Secondary Drainage (0.3 to 0.6): The curve climbs back up, with Sghy resuming updates past 0.4 until it hits 0.6 (dark red).
Secondary Imbibition (0.6 to 0.4): The relative permeability drops along a new, lower path, while Sghy stays fixed at 0.6 (dark red).
Output Format
The output key is used to identify a file to which the results of the simulation are written. If this key is omitted, file output will be suppressed and instead the resulting table will be output to the screen. When written to standard output, the data is written in a table format similar to the one below.
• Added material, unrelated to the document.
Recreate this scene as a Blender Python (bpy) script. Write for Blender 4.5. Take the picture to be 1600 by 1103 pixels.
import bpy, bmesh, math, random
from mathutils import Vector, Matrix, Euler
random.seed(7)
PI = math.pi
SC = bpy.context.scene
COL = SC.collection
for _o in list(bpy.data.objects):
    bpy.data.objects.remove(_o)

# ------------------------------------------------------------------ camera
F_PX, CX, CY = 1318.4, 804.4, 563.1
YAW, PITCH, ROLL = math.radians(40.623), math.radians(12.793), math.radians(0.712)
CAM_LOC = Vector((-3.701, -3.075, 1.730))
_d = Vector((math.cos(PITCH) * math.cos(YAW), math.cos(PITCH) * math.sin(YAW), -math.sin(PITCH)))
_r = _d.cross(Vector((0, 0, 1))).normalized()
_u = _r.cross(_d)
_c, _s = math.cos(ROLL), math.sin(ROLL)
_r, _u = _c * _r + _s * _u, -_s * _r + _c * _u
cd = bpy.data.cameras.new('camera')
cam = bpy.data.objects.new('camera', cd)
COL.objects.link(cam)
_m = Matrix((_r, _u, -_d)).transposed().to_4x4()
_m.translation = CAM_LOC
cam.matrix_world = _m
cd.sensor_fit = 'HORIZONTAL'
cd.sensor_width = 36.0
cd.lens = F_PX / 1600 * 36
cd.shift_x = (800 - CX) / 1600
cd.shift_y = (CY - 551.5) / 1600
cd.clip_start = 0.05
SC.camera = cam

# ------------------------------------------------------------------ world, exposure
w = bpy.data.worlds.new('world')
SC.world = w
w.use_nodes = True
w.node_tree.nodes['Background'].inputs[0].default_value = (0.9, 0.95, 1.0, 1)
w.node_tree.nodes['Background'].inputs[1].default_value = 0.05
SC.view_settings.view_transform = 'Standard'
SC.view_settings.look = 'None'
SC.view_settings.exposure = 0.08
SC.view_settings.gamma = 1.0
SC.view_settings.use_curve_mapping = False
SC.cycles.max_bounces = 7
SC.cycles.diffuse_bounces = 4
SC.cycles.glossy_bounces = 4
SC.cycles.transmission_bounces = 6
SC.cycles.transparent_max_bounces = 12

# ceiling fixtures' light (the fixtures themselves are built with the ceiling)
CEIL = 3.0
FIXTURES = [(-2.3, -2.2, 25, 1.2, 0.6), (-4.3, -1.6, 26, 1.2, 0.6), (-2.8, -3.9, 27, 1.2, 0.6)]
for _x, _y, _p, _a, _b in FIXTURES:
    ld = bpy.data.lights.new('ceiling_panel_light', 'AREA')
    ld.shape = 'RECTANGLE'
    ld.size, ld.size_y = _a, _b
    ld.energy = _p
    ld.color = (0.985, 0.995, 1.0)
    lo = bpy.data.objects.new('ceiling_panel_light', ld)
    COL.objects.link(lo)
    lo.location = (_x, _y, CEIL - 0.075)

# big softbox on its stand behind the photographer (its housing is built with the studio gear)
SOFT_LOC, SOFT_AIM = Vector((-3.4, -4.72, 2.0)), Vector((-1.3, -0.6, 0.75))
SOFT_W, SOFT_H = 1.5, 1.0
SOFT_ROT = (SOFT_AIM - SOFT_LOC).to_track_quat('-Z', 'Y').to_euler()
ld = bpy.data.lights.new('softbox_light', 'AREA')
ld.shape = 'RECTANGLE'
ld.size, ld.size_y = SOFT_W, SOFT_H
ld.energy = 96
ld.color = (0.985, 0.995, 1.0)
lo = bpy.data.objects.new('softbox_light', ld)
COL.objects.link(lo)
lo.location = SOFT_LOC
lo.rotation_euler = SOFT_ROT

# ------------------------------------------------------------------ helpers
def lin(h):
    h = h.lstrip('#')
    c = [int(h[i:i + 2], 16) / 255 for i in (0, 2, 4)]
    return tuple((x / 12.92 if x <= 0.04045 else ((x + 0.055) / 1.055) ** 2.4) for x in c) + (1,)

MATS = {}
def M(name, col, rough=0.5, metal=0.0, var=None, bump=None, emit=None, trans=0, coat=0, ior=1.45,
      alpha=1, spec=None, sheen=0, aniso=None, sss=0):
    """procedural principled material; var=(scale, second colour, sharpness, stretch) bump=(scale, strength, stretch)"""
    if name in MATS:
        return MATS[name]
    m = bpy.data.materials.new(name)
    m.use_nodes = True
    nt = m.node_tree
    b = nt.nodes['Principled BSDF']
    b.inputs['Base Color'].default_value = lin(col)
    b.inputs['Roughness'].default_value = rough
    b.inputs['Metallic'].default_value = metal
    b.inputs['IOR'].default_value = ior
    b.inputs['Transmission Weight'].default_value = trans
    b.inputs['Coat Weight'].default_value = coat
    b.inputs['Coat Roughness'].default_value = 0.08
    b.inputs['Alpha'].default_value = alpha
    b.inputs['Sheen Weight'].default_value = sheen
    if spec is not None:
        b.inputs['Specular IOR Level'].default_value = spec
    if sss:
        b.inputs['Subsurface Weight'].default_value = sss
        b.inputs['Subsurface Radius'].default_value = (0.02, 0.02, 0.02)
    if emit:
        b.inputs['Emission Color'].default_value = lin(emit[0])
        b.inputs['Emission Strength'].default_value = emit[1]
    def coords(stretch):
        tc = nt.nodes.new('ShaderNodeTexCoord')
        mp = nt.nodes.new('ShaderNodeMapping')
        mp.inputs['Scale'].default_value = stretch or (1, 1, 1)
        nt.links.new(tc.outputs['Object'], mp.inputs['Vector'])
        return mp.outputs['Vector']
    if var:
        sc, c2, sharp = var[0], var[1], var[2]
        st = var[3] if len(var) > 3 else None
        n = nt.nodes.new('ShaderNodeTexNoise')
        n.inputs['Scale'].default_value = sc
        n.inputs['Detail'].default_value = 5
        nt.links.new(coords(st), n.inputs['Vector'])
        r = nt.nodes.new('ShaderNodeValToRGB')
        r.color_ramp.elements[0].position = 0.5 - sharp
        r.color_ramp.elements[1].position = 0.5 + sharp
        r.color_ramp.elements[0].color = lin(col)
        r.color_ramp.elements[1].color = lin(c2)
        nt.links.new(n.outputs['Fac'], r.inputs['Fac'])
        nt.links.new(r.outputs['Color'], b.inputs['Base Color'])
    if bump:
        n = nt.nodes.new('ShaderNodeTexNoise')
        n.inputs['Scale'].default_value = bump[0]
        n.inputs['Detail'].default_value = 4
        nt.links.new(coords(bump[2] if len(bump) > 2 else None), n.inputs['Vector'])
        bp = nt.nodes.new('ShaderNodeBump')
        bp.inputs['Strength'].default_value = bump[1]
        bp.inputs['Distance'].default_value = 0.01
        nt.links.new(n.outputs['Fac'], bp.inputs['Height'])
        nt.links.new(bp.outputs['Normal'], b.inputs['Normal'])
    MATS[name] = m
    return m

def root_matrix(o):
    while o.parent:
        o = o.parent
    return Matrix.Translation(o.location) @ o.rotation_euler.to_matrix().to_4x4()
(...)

---------------------------------------------------------------------------------
| Output for test_sandstone |
|-------------------------------------------------------------------------------|
| index | saturation | relperm |
|---------------|-------------------------------|-------------------------------|
| | gas | water | gas | water |
|---------------|---------------|---------------|---------------|---------------|
| 0.0000e+00 | 0.0000e+00 | 1.0000e+00 | 0.0000e+00 | 1.0000e+00 |
| 1.0000e+00 | 3.9525e-02 | 9.6047e-01 | 2.3250e-03 | 8.2337e-01 |
| 2.0000e+00 | 7.9050e-02 | 9.2095e-01 | 7.0157e-03 | 6.6543e-01 |
| 3.0000e+00 | 1.1857e-01 | 8.8143e-01 | 1.4124e-02 | 5.2659e-01 |
---------------------------------------------------------------------------------
When written to a file, the file is a simple ASCII format with a brief header followed by the actual saturation data. An example is shown below.
# column 1 = index
# column 2 = saturation,gas
# column 3 = saturation,water
# column 4 = relperm,gas
# column 5 = relperm,water
0.0000e+00 1.0000e+00 0.0000e+00 1.0000e+00 0.0000e+00
2.0000e-01 8.0000e-01 2.0000e-01 7.0006e-01 7.1429e-04
4.0000e-01 6.0000e-01 4.0000e-01 4.4233e-01 1.5671e-02
6.0000e-01 4.0000e-01 6.0000e-01 2.3163e-01 9.8057e-02
8.0000e-01 2.0000e-01 8.0000e-01 7.6686e-02 3.6119e-01
1.0000e+00 0.0000e+00 1.0000e+00 0.0000e+00 1.0000e+00
The exact number of columns will depend on the phase count configured in the chosen model. If hysteresis is activated on the model, additional columns tracking historical extremum saturations will automatically be present between the instantaneous saturations and the calculated relative permeabilities. This file can be readily plotted using any number of plotting tools. Each row corresponds to one timestep of the driver, starting from initial conditions in the first row.